[BEGIN]

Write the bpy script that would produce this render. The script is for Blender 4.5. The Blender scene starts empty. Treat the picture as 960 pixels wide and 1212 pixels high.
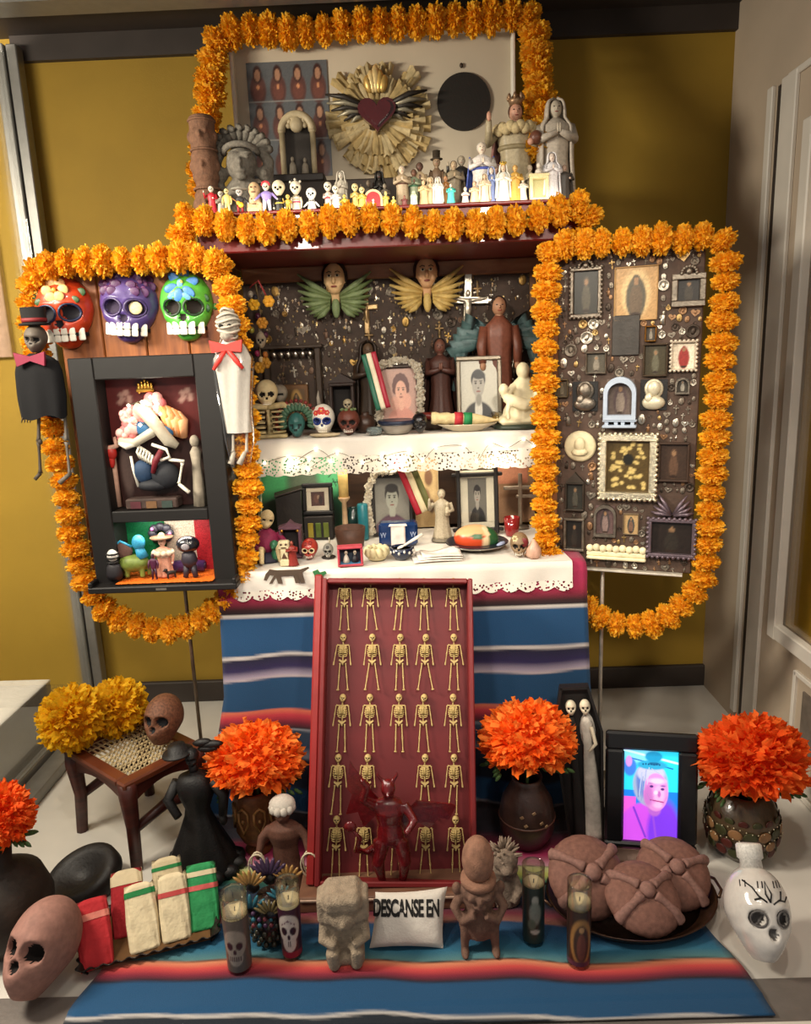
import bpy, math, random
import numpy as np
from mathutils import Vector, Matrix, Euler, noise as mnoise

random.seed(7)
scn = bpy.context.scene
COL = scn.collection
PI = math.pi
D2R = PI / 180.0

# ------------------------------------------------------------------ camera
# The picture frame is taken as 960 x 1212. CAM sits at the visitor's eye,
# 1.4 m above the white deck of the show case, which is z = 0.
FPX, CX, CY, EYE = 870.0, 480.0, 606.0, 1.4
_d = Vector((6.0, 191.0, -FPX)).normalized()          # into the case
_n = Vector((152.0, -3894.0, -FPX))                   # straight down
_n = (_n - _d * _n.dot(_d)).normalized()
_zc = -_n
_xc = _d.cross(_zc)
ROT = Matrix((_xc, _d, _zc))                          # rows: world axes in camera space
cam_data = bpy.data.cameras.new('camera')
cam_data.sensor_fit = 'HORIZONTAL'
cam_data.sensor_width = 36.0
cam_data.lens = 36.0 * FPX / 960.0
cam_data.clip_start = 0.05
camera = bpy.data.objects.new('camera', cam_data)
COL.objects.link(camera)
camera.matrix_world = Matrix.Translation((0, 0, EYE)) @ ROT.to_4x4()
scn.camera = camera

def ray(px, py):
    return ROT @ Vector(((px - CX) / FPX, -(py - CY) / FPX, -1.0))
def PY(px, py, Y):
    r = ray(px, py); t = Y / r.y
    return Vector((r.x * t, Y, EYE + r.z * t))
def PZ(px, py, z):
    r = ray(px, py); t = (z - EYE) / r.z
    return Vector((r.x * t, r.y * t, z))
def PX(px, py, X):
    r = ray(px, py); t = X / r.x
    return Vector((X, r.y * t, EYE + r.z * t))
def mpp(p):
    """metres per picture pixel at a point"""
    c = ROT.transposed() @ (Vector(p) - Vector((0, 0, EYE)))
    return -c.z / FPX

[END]

### Problem to work on
In the data above, please extract the lines from the first one through the line with "D2R = PI / 180.0", exactly, and keep pictures out.

### Correct result
Write the bpy script that would produce this render. The script is for Blender 4.5. The Blender scene starts empty. Treat the picture as 960 pixels wide and 1212 pixels high.
import bpy, math, random
import numpy as np
from mathutils import Vector, Matrix, Euler, noise as mnoise

random.seed(7)
scn = bpy.context.scene
COL = scn.collection
PI = math.pi
D2R = PI / 180.0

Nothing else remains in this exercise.